[start]
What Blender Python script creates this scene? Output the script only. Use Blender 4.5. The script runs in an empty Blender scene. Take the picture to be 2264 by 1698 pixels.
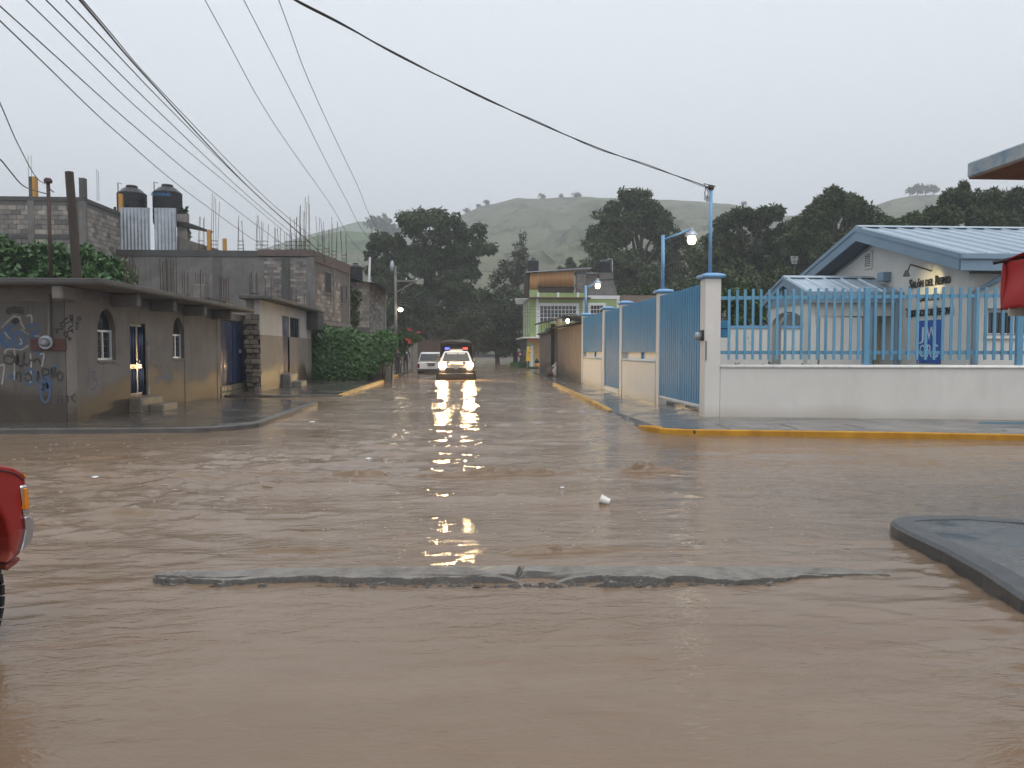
import bpy, bmesh, math, random
import numpy as np
from mathutils import Vector, Matrix
random.seed(7); RNG = np.random.default_rng(11)
SC = bpy.context.scene
COL = SC.collection
R_ = math.radians

# ------------------------------------------------------------------ camera
CAM_H = 1.45
YAW = math.atan(109 / 1700.0)
PITCH = R_(2.454)
cam_data = bpy.data.cameras.new('camera')
cam_data.sensor_fit = 'HORIZONTAL'; cam_data.sensor_width = 36.0
cam_data.lens = 1700.0 * 36.0 / 2264.0
cam_data.clip_start = 0.05; cam_data.clip_end = 8000
cam = bpy.data.objects.new('camera', cam_data); COL.objects.link(cam)
cam.location = (0, 0, CAM_H)
cam.rotation_euler = (math.pi / 2 - PITCH, 0, -YAW)
SC.camera = cam

# ------------------------------------------------------------------ sky, sun, exposure
SUN_EL, SUN_AZ = R_(66), R_(155)
world = bpy.data.worlds.new('World'); SC.world = world; world.use_nodes = True
wn, wl = world.node_tree.nodes, world.node_tree.links
wn.clear()
w_out = wn.new('ShaderNodeOutputWorld'); w_bg = wn.new('ShaderNodeBackground')
w_sky = wn.new('ShaderNodeTexSky'); w_sky.sky_type = 'NISHITA'; w_sky.sun_disc = False
w_sky.sun_elevation = SUN_EL; w_sky.sun_rotation = SUN_AZ
w_sky.air_density = 1.0; w_sky.dust_density = 6.0; w_sky.ozone_density = 1.0
w_mix = wn.new('ShaderNodeMix'); w_mix.data_type = 'RGBA'; w_mix.inputs[0].default_value = 0.93
w_mix.inputs[7].default_value = (5.6, 5.92, 6.30, 1)      # the even grey of a closed rain cloud
wl.new(w_sky.outputs[0], w_mix.inputs[6]); wl.new(w_mix.outputs[2], w_bg.inputs[0])
w_bg.inputs[1].default_value = 0.15
wl.new(w_bg.outputs[0], w_out.inputs[0])
sun_data = bpy.data.lights.new('sun', 'SUN'); sun_data.energy = 1.3; sun_data.angle = R_(40)
sun_data.color = (1.0, 0.97, 0.93)
sun = bpy.data.objects.new('sun', sun_data); COL.objects.link(sun)
sun.rotation_euler = (math.pi / 2 - SUN_EL, 0, math.pi - SUN_AZ)
SC.view_settings.view_transform = 'Standard'; SC.view_settings.look = 'None'
SC.view_settings.gamma = 1.0; SC.view_settings.use_curve_mapping = False
SC.view_settings.exposure = 0.3
SC.cycles.use_denoising = True
SC.cycles.adaptive_threshold = 0.02
SC.cycles.sample_clamp_indirect = 6.0
SC.cycles.max_bounces = 4; SC.cycles.diffuse_bounces = 2; SC.cycles.glossy_bounces = 3
SC.cycles.transmission_bounces = 4; SC.cycles.transparent_max_bounces = 6
SC.cycles.volume_bounces = 0

# ------------------------------------------------------------------ photo point -> place (given one true coordinate)
_ca, _sa, _cp, _sp = math.cos(YAW), math.sin(YAW), math.cos(PITCH), math.sin(PITCH)
_RT = Vector((_ca, -_sa, 0)); _FW = Vector((_sa * _cp, _ca * _cp, -_sp)); _UP = Vector((_sa * _sp, _ca * _sp, _cp))
def _ray(x, y): return _RT * ((x - 1132) / 1700.) - _UP * ((y - 849) / 1700.) + _FW
def gz(x, y, z=0.0):
    d = _ray(x, y); return Vector((0, 0, CAM_H)) + d * ((z - CAM_H) / d.z)
def gx(x, y, X):
    d = _ray(x, y); return Vector((0, 0, CAM_H)) + d * (X / d.x)
def gy(x, y, Y):
    d = _ray(x, y); return Vector((0, 0, CAM_H)) + d * (Y / d.y)

# ------------------------------------------------------------------ scene helpers
ORG = {}
def tag(o, label=None, cat=None, group=None, kind=None):
    if label: o['label'] = label
    if cat: o['category'] = cat
    if group: o['group'] = group
    if kind: o['kind'] = kind
    return o
def thing(name, loc, label, cat, group=None, rz=0.0):
    o = bpy.data.objects.new(name, None); COL.objects.link(o)
    o.empty_display_size = 0.3
    o.location = loc; o.rotation_euler = (0, 0, rz)
    ORG[o.name] = Vector(loc)
    return tag(o, label, cat, group)

class MB:
    """collects geometry; build() links it as ONE mesh object"""
    def __init__(s): s.v = []; s.f = []; s.m = []
    def add(s, vs, fs, mi=0):
        b = len(s.v); s.v += [tuple(p) for p in vs]
        s.f += [tuple(b + i for i in q) for q in fs]; s.m += [mi] * len(fs); return s
    def box(s, c, d, rz=0.0, mi=0, M=None):
        x, y, z = d[0] / 2, d[1] / 2, d[2] / 2
        co, si = math.cos(rz), math.sin(rz)
        vs = []
        for k in (-1, 1):
            for (i, j) in ((-1, -1), (1, -1), (1, 1), (-1, 1)):
                p = Vector((i * x * co - j * y * si, i * x * si + j * y * co, k * z))
                if M is not None: p = M @ Vector((i * x, j * y, k * z))
                vs.append((c[0] + p.x, c[1] + p.y, c[2] + p.z))
        return s.add(vs, [(3, 2, 1, 0), (4, 5, 6, 7), (0, 1, 5, 4), (1, 2, 6, 5), (2, 3, 7, 6), (3, 0, 4, 7)], mi)
    def span(s, a, b, mi=0):
        return s.box([(a[i] + b[i]) / 2 for i in range(3)], [abs(b[i] - a[i]) for i in range(3)], 0, mi)
    def prism(s, pts, off, mi=0):
        """planar polygon pts (3D) pushed along vector off"""
        n = len(pts); off = Vector(off)
        vs = [Vector(p) for p in pts] + [Vector(p) + off for p in pts]
        fs = [tuple(reversed(range(n))), tuple(range(n, 2 * n))]
        fs += [(i, (i + 1) % n, n + (i + 1) % n, n + i) for i in range(n)]
        return s.add(vs, fs, mi)
    def tube(s, path, r, n=8, mi=0, cap=True):
        path = [Vector(p) for p in path]; m = len(path)
        rs = r if isinstance(r, (list, tuple)) else [r] * m
        vs, fs = [], []
        ref = None
        for i, p in enumerate(path):
            t = (path[min(i + 1, m - 1)] - path[max(i - 1, 0)])
            t = t.normalized() if t.length > 1e-9 else Vector((0, 0, 1))
            if ref is None: ref = Vector((0, 0, 1)) if abs(t.z) < .9 else Vector((1, 0, 0))
            u = t.cross(ref); u = u.normalized() if u.length > 1e-6 else t.orthogonal().normalized()
            w = u.cross(t).normalized(); ref = w
            for k in range(n):
                a = 2 * math.pi * k / n
                vs.append(p + (u * math.cos(a) + w * math.sin(a)) * rs[i])
        for i in range(m - 1):
            for k in range(n):
                fs.append((i * n + k, i * n + (k + 1) % n, (i + 1) * n + (k + 1) % n, (i + 1) * n + k))
        if cap: fs += [tuple(reversed(range(n))), tuple((m - 1) * n + k for k in range(n))]
        return s.add(vs, fs, mi)
    def lathe(s, prof, c=(0, 0, 0), n=24, mi=0, axis='z'):
        vs, fs = [], []; m = len(prof)
        for (r, z) in prof:
            for k in range(n):
                a = 2 * math.pi * k / n; x, y = r * math.cos(a), r * math.sin(a)
                q = (x, y, z) if axis == 'z' else ((x, z, y) if axis == 'y' else (z, x, y))
                vs.append((c[0] + q[0], c[1] + q[1], c[2] + q[2]))
        for i in range(m - 1):
            for k in range(n):
                fs.append((i * n + k, i * n + (k + 1) % n, (i + 1) * n + (k + 1) % n, (i + 1) * n + k))
        fs += [tuple(reversed(range(n))), tuple((m - 1) * n + k for k in range(n))]
        return s.add(vs, fs, mi)
    def loft(s, rings, mi=0, cap=True, close=True):
        n = len(rings[0]); vs = [p for r in rings for p in r]; fs = []
        for i in range(len(rings) - 1):
            for k in range(n if close else n - 1):
                fs.append((i * n + k, i * n + (k + 1) % n, (i + 1) * n + (k + 1) % n, (i + 1) * n + k))
        if cap: fs += [tuple(reversed(range(n))), tuple((len(rings) - 1) * n + k for k in range(n))]
        return s.add(vs, fs, mi)
    def build(s, name, mats, parent=None, smooth=False, bevel=0.0, local=False, sub=0, fixn=True, seg=1):
        me = bpy.data.meshes.new(name)
        off = Vector((0, 0, 0))
        if parent is not None:
            q = parent
            while q.parent: q = q.parent
            if not local: off = ORG.get(q.name, Vector((0, 0, 0)))
        me.from_pydata([(p[0] - off.x, p[1] - off.y, p[2] - off.z) for p in s.v], [], s.f)
        for m in (mats if isinstance(mats, (list, tuple)) else [mats]): me.materials.append(m)
        me.polygons.foreach_set('material_index', s.m)
        if fixn:
            bm = bmesh.new(); bm.from_mesh(me); bmesh.ops.recalc_face_normals(bm, faces=bm.faces)
            bm.to_mesh(me); bm.free()
        if smooth: me.polygons.foreach_set('use_smooth', [True] * len(me.polygons))
        me.update()
        o = bpy.data.objects.new(name, me); COL.objects.link(o)
        if parent is not None: o.parent = parent
        if bevel > 0:
            b = o.modifiers.new('bevel', 'BEVEL'); b.width = bevel; b.segments = seg; b.limit_method = 'ANGLE'; b.angle_limit = R_(35)
        if sub:
            m = o.modifiers.new('subsurf', 'SUBSURF'); m.levels = sub; m.render_levels = sub
        return o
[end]
# WRITTEN PROBLEM
Pictures excluded, repeat exactly the lines from the top of the material through the line with "SC.camera = cam", including both of those lines.

# OUTPUT FOR THIS TASK
What Blender Python script creates this scene? Output the script only. Use Blender 4.5. The script runs in an empty Blender scene. Take the picture to be 2264 by 1698 pixels.
import bpy, bmesh, math, random
import numpy as np
from mathutils import Vector, Matrix
random.seed(7); RNG = np.random.default_rng(11)
SC = bpy.context.scene
COL = SC.collection
R_ = math.radians

# ------------------------------------------------------------------ camera
CAM_H = 1.45
YAW = math.atan(109 / 1700.0)
PITCH = R_(2.454)
cam_data = bpy.data.cameras.new('camera')
cam_data.sensor_fit = 'HORIZONTAL'; cam_data.sensor_width = 36.0
cam_data.lens = 1700.0 * 36.0 / 2264.0
cam_data.clip_start = 0.05; cam_data.clip_end = 8000
cam = bpy.data.objects.new('camera', cam_data); COL.objects.link(cam)
cam.location = (0, 0, CAM_H)
cam.rotation_euler = (math.pi / 2 - PITCH, 0, -YAW)
SC.camera = cam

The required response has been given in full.